Set down, exactly as written, the lines from the top of the data to the line that holds "from mathutils import Matrix, Vector", and omit the pictures.

--- START RAW DATA ---

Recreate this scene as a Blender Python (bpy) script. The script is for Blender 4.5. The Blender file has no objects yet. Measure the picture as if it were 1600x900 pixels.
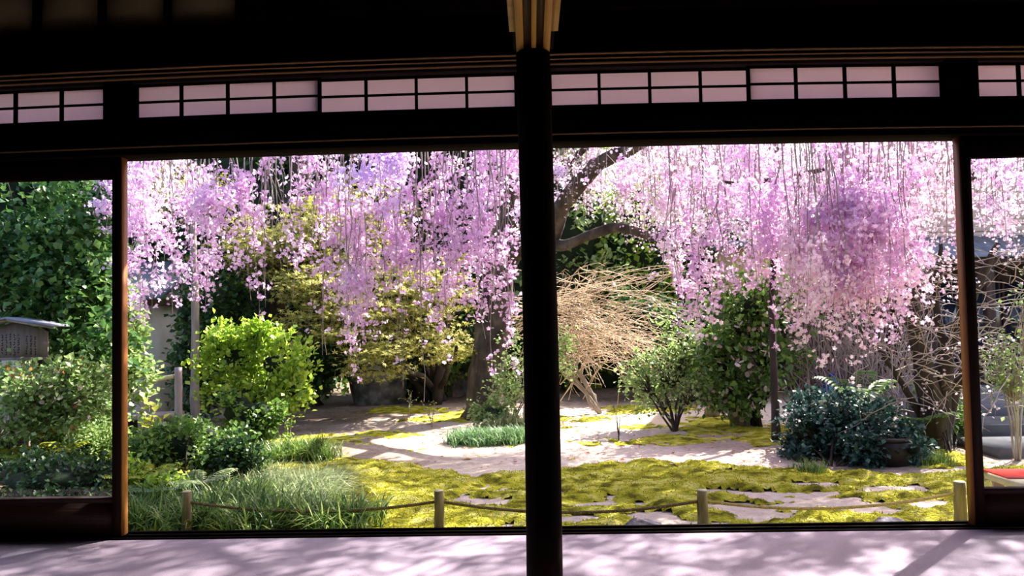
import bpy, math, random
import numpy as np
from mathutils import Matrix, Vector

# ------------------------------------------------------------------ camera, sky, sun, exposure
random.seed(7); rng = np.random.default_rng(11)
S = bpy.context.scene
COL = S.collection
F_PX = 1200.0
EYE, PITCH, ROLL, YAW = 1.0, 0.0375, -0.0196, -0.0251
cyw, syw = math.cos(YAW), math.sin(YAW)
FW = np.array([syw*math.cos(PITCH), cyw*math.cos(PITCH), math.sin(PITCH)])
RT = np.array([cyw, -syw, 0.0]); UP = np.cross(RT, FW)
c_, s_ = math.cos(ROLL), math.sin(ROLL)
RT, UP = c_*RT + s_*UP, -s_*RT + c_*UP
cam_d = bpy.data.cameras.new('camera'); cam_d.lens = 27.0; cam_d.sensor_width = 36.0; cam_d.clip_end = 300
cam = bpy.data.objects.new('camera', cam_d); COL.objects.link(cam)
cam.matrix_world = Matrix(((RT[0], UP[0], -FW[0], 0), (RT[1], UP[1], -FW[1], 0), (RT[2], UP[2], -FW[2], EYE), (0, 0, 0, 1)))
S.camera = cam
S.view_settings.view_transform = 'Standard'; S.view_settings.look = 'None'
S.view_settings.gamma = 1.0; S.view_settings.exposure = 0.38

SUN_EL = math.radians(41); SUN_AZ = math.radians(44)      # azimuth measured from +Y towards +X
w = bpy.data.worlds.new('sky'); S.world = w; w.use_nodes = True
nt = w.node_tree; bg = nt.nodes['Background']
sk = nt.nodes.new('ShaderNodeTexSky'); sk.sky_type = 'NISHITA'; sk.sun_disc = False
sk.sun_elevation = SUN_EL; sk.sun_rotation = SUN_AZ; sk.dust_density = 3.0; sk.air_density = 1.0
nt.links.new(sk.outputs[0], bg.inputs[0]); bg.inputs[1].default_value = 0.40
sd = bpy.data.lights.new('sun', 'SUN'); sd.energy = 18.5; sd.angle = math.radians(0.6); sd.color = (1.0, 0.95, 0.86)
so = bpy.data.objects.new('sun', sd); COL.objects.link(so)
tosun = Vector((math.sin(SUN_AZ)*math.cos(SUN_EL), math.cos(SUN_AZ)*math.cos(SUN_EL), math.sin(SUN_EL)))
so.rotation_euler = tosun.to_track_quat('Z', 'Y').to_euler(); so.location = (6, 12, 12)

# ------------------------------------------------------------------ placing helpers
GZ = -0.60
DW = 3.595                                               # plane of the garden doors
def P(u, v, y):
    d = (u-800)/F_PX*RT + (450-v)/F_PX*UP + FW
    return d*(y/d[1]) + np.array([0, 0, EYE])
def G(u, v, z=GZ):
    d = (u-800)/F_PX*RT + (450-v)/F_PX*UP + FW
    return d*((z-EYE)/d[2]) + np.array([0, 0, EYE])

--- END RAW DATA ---

• [COMPLETE RESPONSE]:
Recreate this scene as a Blender Python (bpy) script. The script is for Blender 4.5. The Blender file has no objects yet. Measure the picture as if it were 1600x900 pixels.
import bpy, math, random
import numpy as np
from mathutils import Matrix, Vector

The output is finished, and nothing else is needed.